The End of the European Enlightenment?

Is it still too early to tell where the French Revolution will end?

Our withdrawal from Afghanistan has produced rather more mirth on Trad-Con Telegram chat groups than I would have anticipated.

If the English enlightenment gave us liberation of the agent, the European enlightenment gave us liberation of the will. Now, as the liberated will tightens its hold in wealthy urban locales, so frisson ensues at the threat of its collapse.

I can’t imagine these sorts of jokes being banded around during the retreat from Saigon or even Iraq. The West’s disillusionment with its own values is well and truly underway.

It’s about time.

We passed a point of no return at Nurenberg. The victorious powers could agree that the Nazis had done something terribly wrong but, with a jurisdiction and laws made up on the fly and applied retroactively, the best the prosecutors could do was entreat the condemned men: ‘imagine being you.’

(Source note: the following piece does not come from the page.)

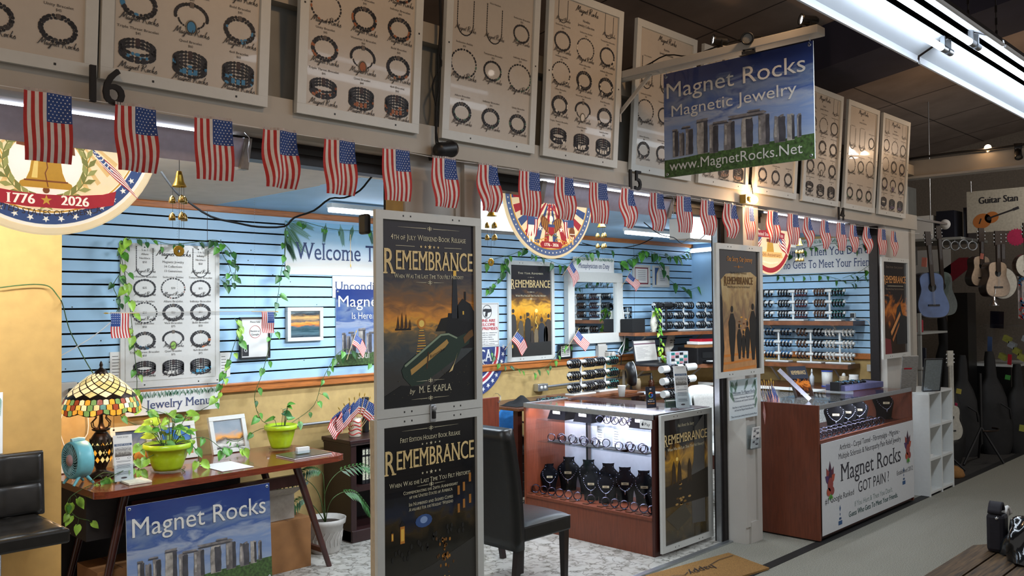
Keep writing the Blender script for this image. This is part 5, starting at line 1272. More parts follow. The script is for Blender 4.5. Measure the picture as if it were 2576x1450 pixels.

Whether the authority of that court flowed from ideology or some sort of etherial humanist objectivity, time will continue to tell, but the same moralising is now wielded by sullen teenagers and woke schoolmarms – the ‘imagine being you’ refrain and its variants casually applied in any situation where someone needs to be checked by the entire weight of society for breaking ranks with the orthodoxy de jour.

Suddenly, all the world is a courtroom.

These rhetorical blueprints have also been adopted by the very galleries they were designed to eliminate. To take one example, many Christians are currently stuck trying to negotiate for the lives of unborn children as if a ‘right to life’ were given by God and not by Voltaire.

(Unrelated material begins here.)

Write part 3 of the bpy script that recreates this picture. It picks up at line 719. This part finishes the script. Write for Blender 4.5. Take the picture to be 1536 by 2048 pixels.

It is an astounding a coup, when you think about it. It also slightly draws one’s breath to hear continentals lecture the Common Law World on the dignity of man as if Gibbon, Burke and Johnson hadn’t hammered these ideas out long before any Triumphal Arch rose from the blood of their revolutions to proclaim their righteousness from Paris to Pyongyang.

Today, the lens of Women’s rights, animal rights, LGBTQ rights and carbon neutrality is gradually drawing ridicule. In reality, it was never possible to evaluate western social success by these indicators – far less that of Afghanistan.